Je moet niet denken dat God je dan afwijst.
Ik bid dat hij mijn ouders liefheeft.
Naai met een gouden naald
je haren tot een kroon lieve Maria.’’
Sophia grimlachte en zei: ‘’Je had het net zo goed meteen kunnen zeggen, en dat deed je ook, maar dat we dit geheim samen hadden, vond ik opwindend. Ik liet de gedichten expres bij ons in de keuken liggen. En wat denk je: mijn ouders vonden ze mooi! Die vorm van bedrog veroorzaakte de opwinding.’’
‘’Bij mij ook. Niks veroorzaakt meer opwinding dan bedrog!’’ zei Amadeo met een verkeerd enthousiasme.
‘’Precies. Maar dat heeft dus niets met liefde te maken, Amadeo,’’ zei Sophia, ‘’ Je bent een bedrieger! Je bedenkt bedriegerijtjes en noemt dat taalspelletjes. Maar het is bedrog. ’’
‘’En wat is jouw politicus dan? Een groot bedrieger! En echte bedrieger. Ik ben maar een schijn-bedrieger.’’

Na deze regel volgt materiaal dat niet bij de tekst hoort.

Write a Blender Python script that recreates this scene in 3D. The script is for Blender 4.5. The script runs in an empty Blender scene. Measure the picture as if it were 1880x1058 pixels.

‘’Het is misschien mijn fout dat ik steeds op het verkeerde type val. Maar hij is in ieder geval iemand die met zijn bedrog iets tot stand brengt, en daarbij van mij houdt.’’
‘’Hij zal je ongelukkig maken.’’
‘’Dat doen alle bedriegers. Na hem zal ik de volgende bedrieger wel weer in mijn armen sluiten.’’
Wie de man van Sophia met 6 kogels heeft omgebracht, is nooit onthuld. Die kogels werden op hun beurt weer misbruikt om zijn zogenaamde rechtschapenheid aan te tonen. De moord zou een pijnlijke vergissing zijn geweest. Maar sommige kranten - en niet de slechtste - schreven destijds dat het wellicht een ruil betrof. Amadeo wist niet meer precies wat er geruild moest worden. Hij vond die onthulling ook onzinnig; elke misdaad is een ruil, en alles wat geen misdaad is ook. Moord is juist geen rol.
Brief en notities bij deze thriller.
Ik schreef gisteren over ‘backstories'. Substacker Johan van de Beek schreef me: “Wat die backstories betreft: Michael Mann (Heat, Collateral Damage, Miami Vice( bioscoopversie) schrijft complete bio’s uit van zijn personages die de acteurs moeten bestuderen ZONDER dat er in de film direct aan wordt gerefereerd.’’ Ik herinner me dat de acteur en regisseur Steve Buscemi toen hij de remake van Interview regisseerde waarvan ik voor Theo van Gogh het scenario had geschreven, ook om backstories vroeg die hij niet zou gebruiken. Wel spraken wij uitvoerig over wat nou de sfeer was van de twee spelers Katja en Pierre. We kwamen er niet goed uit. Tot ik opeens vertelde: “Eigenlijk zijn die dialogen de gesprekken die ik heb gevoerd met mijn ex.’’ Daar had hij wat aan. Dat schreef hij op. Hij begreep ‘iets’ meteen! (Buscemi speelde eveneens de hoofdrol.) Hij was opgelucht. Hoe hij dat in zijn spel incorporeerde, weet ik niet. Maar… en dit is echt waar - toen ik een jaar later mijn ex toevallig tegenkwam, was het eerste wat ze zei: ‘‘Ik zie dat je onze gesprekken hebt misbruikt.’’
Ik ga nu koffiedrinken.
A domani
Je vrouw onthoudt alles wat je gezegd hebt.